Return all of the data exactly as written, without the pictures.
Start GIVEN DATA
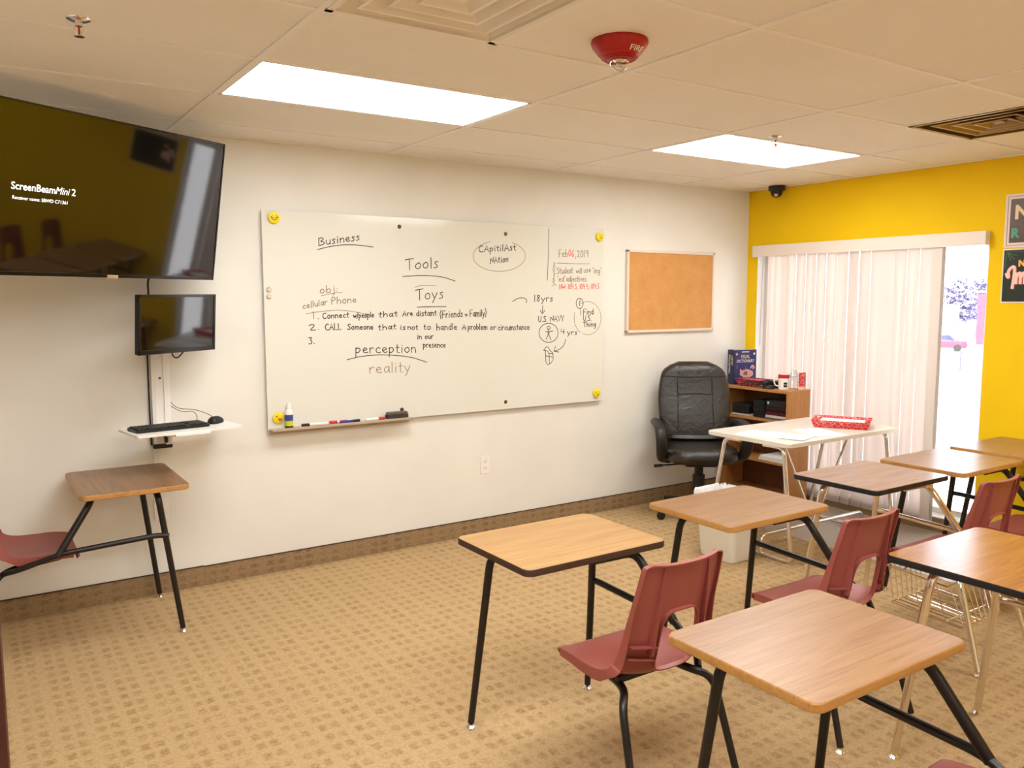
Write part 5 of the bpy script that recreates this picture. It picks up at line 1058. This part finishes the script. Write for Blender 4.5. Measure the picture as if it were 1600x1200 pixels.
for q in range(5):
    a = math.radians(72*q+202)+.0; c, s = math.cos(a), math.sin(a)
    bm = BM(); tube(bm, [(0.03*c, .03*s, .115), (.16*c, .16*s, .095), (.305*c, .305*s, .078)], .026, 10, .05, .017, sy=.8); obj('base_spoke', bm, M_PLASTICBLK, base)
    bm = BM(); lathe(bm, [(0, -.022), (.020, -.022), (.027, -.016), (.027, -.003), (.014, -.003), (.014, .003), (.027, .003), (.027, .016), (.020, .022), (0, .022)], 20, mat=Matrix.Translation((.305*c, .305*s, .0275))@Matrix.Rotation(a+.5, 4, 'Z')@Matrix.Rotation(PI/2, 4, 'X')); tube(bm, [(.305*c, .305*s, .045), (.305*c, .305*s, .08)], .008, 8); obj('caster', bm, M_PLASTICBLK, base)

wbn = thing('waste_bin', 'off white plastic waste bin with a liner under the desks', 'waste bin', (-1.560, -1.240, 0))
bm = BM(); rs = [(.0005, .205, .255, .03), (.012, .215, .265, .034), (.375, .262, .322, .04), (.390, .272, .332, .04), (.390, .262, .322, .04), (.02, .205, .255, .03)]
R = [[bm.verts.new((x, y, z)) for x, y in rrect(a, b, r)] for z, a, b, r in rs]; n = len(R[0])
for a, b in zip(R, R[1:]):
    for q in range(n): bm.faces.new((a[q], a[(q+1) % n], b[(q+1) % n], b[q]))
bm.faces.new(R[0][::-1]); bm.faces.new(R[-1]); obj('bin_body', bm, M_BIN, wbn)
bm = BM(); rl = random.Random(5); o0 = rrect(.268, .328, .04, 10); n = len(o0); R = []
for z, k in ((.30, 1.035), (.345, 1.06), (.385, 1.055), (.402, 1.03), (.398, .97), (.36, .93), (.2, .85)):
    R.append([bm.verts.new((x*(k+rl.uniform(-.012, .012)), y*(k+rl.uniform(-.012, .012)), z+rl.uniform(-.010, .010))) for x, y in o0])
for a, b in zip(R, R[1:]):
    for q in range(n): bm.faces.new((a[q], a[(q+1) % n], b[(q+1) % n], b[q]))
obj('bin_liner', bm, M_BAG, wbn, angle=80)
bm = BM(); prism(bm, [(x-.46, y-1.50) for x, y in rrect(.90, 1.55, .01)], .0006, .005, 0, .001)
tag(obj('floor_mat', bm, M_MAT), 'pale grey vinyl floor mat lying along the window wall', 'mat')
End GIVEN DATA
• [REPLY TO THE TASK]
Write part 5 of the bpy script that recreates this picture. It picks up at line 1058. This part finishes the script. Write for Blender 4.5. Measure the picture as if it were 1600x1200 pixels.
for q in range(5):
    a = math.radians(72*q+202)+.0; c, s = math.cos(a), math.sin(a)
    bm = BM(); tube(bm, [(0.03*c, .03*s, .115), (.16*c, .16*s, .095), (.305*c, .305*s, .078)], .026, 10, .05, .017, sy=.8); obj('base_spoke', bm, M_PLASTICBLK, base)
    bm = BM(); lathe(bm, [(0, -.022), (.020, -.022), (.027, -.016), (.027, -.003), (.014, -.003), (.014, .003), (.027, .003), (.027, .016), (.020, .022), (0, .022)], 20, mat=Matrix.Translation((.305*c, .305*s, .0275))@Matrix.Rotation(a+.5, 4, 'Z')@Matrix.Rotation(PI/2, 4, 'X')); tube(bm, [(.305*c, .305*s, .045), (.305*c, .305*s, .08)], .008, 8); obj('caster', bm, M_PLASTICBLK, base)

wbn = thing('waste_bin', 'off white plastic waste bin with a liner under the desks', 'waste bin', (-1.560, -1.240, 0))
bm = BM(); rs = [(.0005, .205, .255, .03), (.012, .215, .265, .034), (.375, .262, .322, .04), (.390, .272, .332, .04), (.390, .262, .322, .04), (.02, .205, .255, .03)]
R = [[bm.verts.new((x, y, z)) for x, y in rrect(a, b, r)] for z, a, b, r in rs]; n = len(R[0])
for a, b in zip(R, R[1:]):
    for q in range(n): bm.faces.new((a[q], a[(q+1) % n], b[(q+1) % n], b[q]))
bm.faces.new(R[0][::-1]); bm.faces.new(R[-1]); obj('bin_body', bm, M_BIN, wbn)
bm = BM(); rl = random.Random(5); o0 = rrect(.268, .328, .04, 10); n = len(o0); R = []
for z, k in ((.30, 1.035), (.345, 1.06), (.385, 1.055), (.402, 1.03), (.398, .97), (.36, .93), (.2, .85)):
    R.append([bm.verts.new((x*(k+rl.uniform(-.012, .012)), y*(k+rl.uniform(-.012, .012)), z+rl.uniform(-.010, .010))) for x, y in o0])
for a, b in zip(R, R[1:]):
    for q in range(n): bm.faces.new((a[q], a[(q+1) % n], b[(q+1) % n], b[q]))
obj('bin_liner', bm, M_BAG, wbn, angle=80)
bm = BM(); prism(bm, [(x-.46, y-1.50) for x, y in rrect(.90, 1.55, .01)], .0006, .005, 0, .001)
tag(obj('floor_mat', bm, M_MAT), 'pale grey vinyl floor mat lying along the window wall', 'mat')